Ardiendo de Amor
3
de marzo
A veces me pregunto si habrá almas que no sientan
arder el pecho con el fuego divino, especialmente cuando se encuentran ante él,
en el sacramento. Esto me parece imposible, sobre todo si se trata de un sacerdote,
de un religioso. Quizás las almas que afirman que no sienten este fuego, no lo
sienten porque tal vez su corazón es más grande. Sólo con esta benigna
interpretación me es posible no aplicarles el vergonzoso calificativo de
mentirosos.
Hay momentos en que se me presenta a la mente la
severidad de Jesús, y es entonces cuando sufro amargamente; me pongo a
considerar sus bromas y esto me llena de gozo. No puedo no abandonarme a esta
dulzura, a esta felicidad… ¿Qué es, padre mío, lo que siento? Tengo tanta
confianza en Jesús que, incluso si viera el infierno abierto ante mí y me
encontrara a la orilla del abismo, no desconfiaría, no me desesperaría,
confiaría en él.
Tal es la confianza que me inspira su mansedumbre.
Cuando me pongo a considerar las grandes batallas contra el demonio que, con la
ayuda divina, he superado, son tantas que no es posible contarlas.
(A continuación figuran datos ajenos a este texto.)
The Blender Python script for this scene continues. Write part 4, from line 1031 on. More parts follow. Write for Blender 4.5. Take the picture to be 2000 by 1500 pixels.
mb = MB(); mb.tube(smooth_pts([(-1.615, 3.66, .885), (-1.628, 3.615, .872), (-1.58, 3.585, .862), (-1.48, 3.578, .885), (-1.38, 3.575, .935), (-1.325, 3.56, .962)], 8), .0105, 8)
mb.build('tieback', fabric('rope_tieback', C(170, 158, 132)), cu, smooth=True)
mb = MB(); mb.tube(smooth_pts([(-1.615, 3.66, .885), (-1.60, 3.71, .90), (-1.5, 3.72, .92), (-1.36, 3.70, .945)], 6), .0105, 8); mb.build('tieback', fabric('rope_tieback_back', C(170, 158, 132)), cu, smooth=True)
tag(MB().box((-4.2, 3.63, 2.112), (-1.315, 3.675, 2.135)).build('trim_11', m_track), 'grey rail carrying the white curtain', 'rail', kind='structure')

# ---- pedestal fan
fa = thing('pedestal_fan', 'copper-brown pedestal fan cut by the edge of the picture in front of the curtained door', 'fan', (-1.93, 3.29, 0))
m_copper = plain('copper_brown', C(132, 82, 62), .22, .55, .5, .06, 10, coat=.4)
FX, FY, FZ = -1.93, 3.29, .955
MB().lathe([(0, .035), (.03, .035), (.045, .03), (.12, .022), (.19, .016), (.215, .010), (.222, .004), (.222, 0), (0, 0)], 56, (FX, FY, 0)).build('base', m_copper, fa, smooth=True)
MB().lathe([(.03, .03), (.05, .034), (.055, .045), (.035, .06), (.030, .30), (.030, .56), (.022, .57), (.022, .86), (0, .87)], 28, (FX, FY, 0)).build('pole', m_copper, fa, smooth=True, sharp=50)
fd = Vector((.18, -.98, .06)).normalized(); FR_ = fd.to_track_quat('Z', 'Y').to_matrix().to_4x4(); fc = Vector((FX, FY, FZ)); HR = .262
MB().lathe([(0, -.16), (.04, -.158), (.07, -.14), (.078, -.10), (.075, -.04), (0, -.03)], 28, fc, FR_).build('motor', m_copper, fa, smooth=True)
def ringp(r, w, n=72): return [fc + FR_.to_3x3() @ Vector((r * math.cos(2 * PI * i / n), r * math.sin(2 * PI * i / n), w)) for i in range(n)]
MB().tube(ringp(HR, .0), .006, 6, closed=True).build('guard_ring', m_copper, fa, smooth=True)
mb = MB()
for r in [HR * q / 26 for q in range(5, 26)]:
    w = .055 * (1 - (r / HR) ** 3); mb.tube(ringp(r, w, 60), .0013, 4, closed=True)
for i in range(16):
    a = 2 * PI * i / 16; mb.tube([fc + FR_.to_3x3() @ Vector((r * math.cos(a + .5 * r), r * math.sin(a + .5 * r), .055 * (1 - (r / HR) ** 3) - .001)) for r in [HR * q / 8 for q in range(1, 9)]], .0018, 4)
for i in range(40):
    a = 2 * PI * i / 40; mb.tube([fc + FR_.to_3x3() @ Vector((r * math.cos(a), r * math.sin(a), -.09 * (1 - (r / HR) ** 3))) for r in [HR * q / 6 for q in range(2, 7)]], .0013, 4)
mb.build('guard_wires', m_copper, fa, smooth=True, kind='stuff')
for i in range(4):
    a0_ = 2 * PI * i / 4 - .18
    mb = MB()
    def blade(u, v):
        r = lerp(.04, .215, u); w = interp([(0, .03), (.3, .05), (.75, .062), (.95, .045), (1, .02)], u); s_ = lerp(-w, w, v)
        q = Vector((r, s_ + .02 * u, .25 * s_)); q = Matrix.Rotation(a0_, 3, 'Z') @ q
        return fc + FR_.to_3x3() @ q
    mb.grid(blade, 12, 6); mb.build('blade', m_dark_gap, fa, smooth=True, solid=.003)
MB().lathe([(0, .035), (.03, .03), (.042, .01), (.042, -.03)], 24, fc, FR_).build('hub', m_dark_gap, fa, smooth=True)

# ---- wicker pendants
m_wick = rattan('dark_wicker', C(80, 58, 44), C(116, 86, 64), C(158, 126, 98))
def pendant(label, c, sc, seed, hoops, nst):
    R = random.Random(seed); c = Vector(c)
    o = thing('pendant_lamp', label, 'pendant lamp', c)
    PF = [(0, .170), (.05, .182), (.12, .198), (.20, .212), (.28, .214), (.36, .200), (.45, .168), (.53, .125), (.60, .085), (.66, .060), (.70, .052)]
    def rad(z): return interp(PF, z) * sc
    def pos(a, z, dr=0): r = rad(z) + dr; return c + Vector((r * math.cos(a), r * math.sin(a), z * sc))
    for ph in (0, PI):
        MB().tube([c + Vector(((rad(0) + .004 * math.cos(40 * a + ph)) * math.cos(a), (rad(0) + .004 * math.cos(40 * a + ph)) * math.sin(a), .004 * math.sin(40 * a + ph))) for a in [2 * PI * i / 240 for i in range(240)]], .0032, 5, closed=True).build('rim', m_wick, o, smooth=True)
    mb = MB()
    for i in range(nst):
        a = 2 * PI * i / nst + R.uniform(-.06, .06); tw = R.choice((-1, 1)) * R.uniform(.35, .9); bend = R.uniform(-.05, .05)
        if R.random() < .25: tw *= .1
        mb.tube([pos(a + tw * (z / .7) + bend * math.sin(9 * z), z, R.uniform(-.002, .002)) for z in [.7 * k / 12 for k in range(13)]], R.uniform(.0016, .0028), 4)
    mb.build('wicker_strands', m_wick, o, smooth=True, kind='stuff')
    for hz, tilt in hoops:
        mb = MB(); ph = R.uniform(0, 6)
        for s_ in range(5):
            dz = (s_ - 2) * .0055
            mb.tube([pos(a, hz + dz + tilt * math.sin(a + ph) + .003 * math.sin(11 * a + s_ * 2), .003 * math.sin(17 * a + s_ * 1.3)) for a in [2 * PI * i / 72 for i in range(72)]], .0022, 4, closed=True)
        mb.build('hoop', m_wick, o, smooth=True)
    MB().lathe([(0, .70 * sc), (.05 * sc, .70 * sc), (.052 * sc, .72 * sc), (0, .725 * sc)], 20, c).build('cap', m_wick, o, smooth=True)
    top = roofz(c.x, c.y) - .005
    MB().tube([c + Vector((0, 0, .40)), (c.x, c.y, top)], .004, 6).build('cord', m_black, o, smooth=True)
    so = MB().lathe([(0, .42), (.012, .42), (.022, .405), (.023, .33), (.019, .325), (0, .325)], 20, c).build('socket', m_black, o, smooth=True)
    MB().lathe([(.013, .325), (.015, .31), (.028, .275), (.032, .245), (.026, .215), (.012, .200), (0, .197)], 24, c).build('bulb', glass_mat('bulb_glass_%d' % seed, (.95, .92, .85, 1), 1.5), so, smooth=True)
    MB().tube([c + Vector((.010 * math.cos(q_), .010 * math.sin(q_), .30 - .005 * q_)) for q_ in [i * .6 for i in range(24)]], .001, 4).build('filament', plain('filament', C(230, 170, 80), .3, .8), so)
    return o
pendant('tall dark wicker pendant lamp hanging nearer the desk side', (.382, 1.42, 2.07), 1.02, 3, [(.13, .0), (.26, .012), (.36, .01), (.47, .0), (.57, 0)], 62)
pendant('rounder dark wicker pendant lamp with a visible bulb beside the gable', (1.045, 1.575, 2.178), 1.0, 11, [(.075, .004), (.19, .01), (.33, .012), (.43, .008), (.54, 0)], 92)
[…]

¡Quién sabe cuántas veces mi fe habría vacilado y mi
esperanza y mi caridad se habrían debilitado, si él no me hubiera tendido la
mano; y mi intelecto se habría oscurecido, si Jesús, sol eterno, no lo hubiera
iluminado!
Reconozco también que soy del todo obra de su infinito
amor. Nada me ha negado; más aún, tengo que manifestar que me ha dado más de lo
que le he pedido.
(3 de diciembre de 1912, al P. Agustín de San
Marcos in Lamis – Ep. I, p. 316)
El Amor y la
misericordia de Dios son infinitos. Solamente quien no ha hecho la experiencia
de permanecer humildemente de rodillas en oración ante Jesús y con Jesús no
podrá experimentar lo dulce y lo terrible de este amor. Un amor que abrasa el
alma que consume las entrañas y te da la fuerza y la entereza para continuar
por el camino que él te ha señalado. Sin este amor es imposible permanecer en la
fe. Una fe que nos conduce por el camino de la confianza ciega, una confianza
que lleva hasta las últimas consecuencias. También hasta las consecuencias de
darlo todo. Absolutamente todo. El amor de Dios enciende en el corazón y en la
vida de la persona la llama del amor y la absoluta certeza de que ese fuego de
amor divino nos conduce a vivir como personas totalmente consagradas a Dios en
bien de la sociedad. La experiencia de Dios es tan terrible que extirpa de la
vida y del ser de la persona la más mínima experiencia de tinieblas y de sombra
de muerte. Corre presuroso a los pies de Jesús en la Eucaristía, déjate
iluminar por Él y permite que él encienda la llama de la esperanza en tu vida.
Dios está ahí y te está esperando como esa hoguera que nunca se extingue.